Robyn duPré said there is some emerging research
on in- and out-migration of juvenile salmon in pocket estuaries
and the issue is more complex than previously thought; she added
that small streams are very important to salmon. Russel said that
the Skagit System Coop and NWSC tribal money are funding the research
which indicates that adult salmon utilize the same areas and the
evolutionary implications are exciting. He reported that in August
there was the first evidence of returning sockeye feeding on the
west side of San Juan Island in old reefnet sites. In a small
weekend pilot study, there was dramatic evidence that most of
the fish netted had eaten in their last twelve hours, feeding
on nearshore insects and copepods. There is now a general call
for support, ideas, partnership, and funding ($20-30,000) to expand
the study next summer, with more stomach content studies, to identify
six " great reefnet" bays where sockeye may be feeding.

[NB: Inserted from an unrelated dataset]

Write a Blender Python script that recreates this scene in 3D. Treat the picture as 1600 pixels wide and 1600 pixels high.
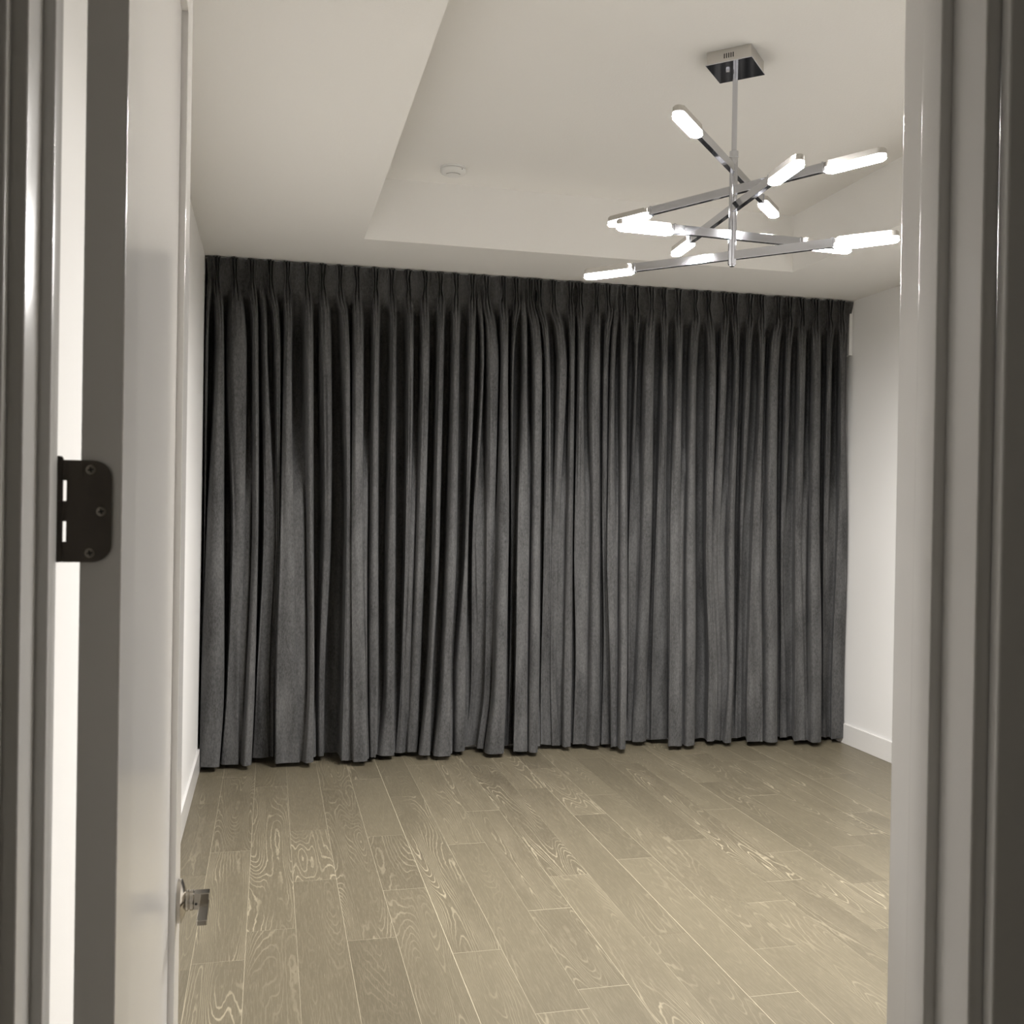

If the hypothesis proves to be right, then a whole new dimension
of habitat issues will evolve in the San Juans (adult feeding
migratory patterns). Jim suggested that Russel rough out a proposal
for MRC review.
Creosote project: Ken Brown said that he has been
working on cleaning beaches for 10+ years, including rounding
up creosoted logs. He spoke about Deer Harbor Restoration Project's
interest in creosoted logs removal; Skagit and Whatcom counties
have had success in similar projects. Ken said the most important
issue is getting such logs off the beaches to prevent further
leaching. With disposal costs prohibitive, the group is negotiating
an experiment on Orcas Island to detoxify the logs using micro-remediation
(native oyster mushroom culture to remove up to 95% of pollutants
over 4 to 5 months, breaking down the chemicals without toxifying
the organism itself).
There was discussion about potential ramifications
of creosoted logs storage and disposal or remediation. Ken will
be working with the County's Hazardous Waste Project on the issue.
Ken can be reached at 376-2208.
New/Old Business: Committee members thanked and
congratulated Jim Slocomb for his incredibly well done chairmanship
of the MRC this past year.
The meeting was adjourned at 10:00 a.m.